Lee’s seven suggestions in the final chapter provide a meaningful structure that can improve how the church interacts with this subject and, more importantly, with those who are gay. Although I do not agree with the way he states all seven of them, they are still a valuable starting point.
Some readers will be impressed by his approach, while others will be critical of his questionable exegesis. Because Lee believes the Bible is not definitive in rejecting committed, monogamous, same-sex relationships, he argues for acceptance in the body of Christ of gays who are choosing celibacy and those who are in committed, monogamous relationships.
This book will ignite emotions and thoughts and will hopefully inspire readers to dig deeper on their own, no matter where they start or end up in their beliefs about homosexuality and the Bible.
Rosaria Champagne Butterfield.
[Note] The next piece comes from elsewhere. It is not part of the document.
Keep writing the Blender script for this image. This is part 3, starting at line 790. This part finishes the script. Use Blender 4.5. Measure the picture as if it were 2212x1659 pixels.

Secret Thoughts of an Unlikely Convert An English Professor’s Journey into Christian Faith.
Pittsburgh: Crown & Covenant, 2012. 154 pages. $12.Like the other books, “Secret Thoughts of an Unlikely Convert: An English Professor’s Journey into Christian Faith”
is directly related to the author’s struggle with homosexuality and living as a disciple of Jesus Christ. Rosaria Champagne Butterfield was a tenured professor of English at Syracuse University. An open lesbian and gay activist, she was doing research for a book she was writing about the “religious right,” when she met a Christian minister who began to turn her thoughts and heart toward Christ. She describes her conversion as a “train wreck” that destroyed her life as she knew it. Butterfield’s entrancing writing style and relatable experiences offer the reader many ways to connect with her story. She relentlessly stresses the cost of discipleship. She writes, “I learned the first rule of repentance is that it requires greater intimacy with God than with our sin.”
As she writes a few decades after her conversion, she is now a Christian mother, and the wife of a minister.
There are some minor detractions for me in the book. She speaks derisively, by name, of a few other Christian authors by singling out a small component of their entire body of work with which she disagrees, which seems unnecessary to her overall point.
All three authors share their stories with love, grace, humility and great vulnerability. The reader will not agree with all the conclusions of any of them, just as the three authors do not agree on all the issues either. However, these books are enlightening, engaging, and helpful in this vital conversation for churches and families.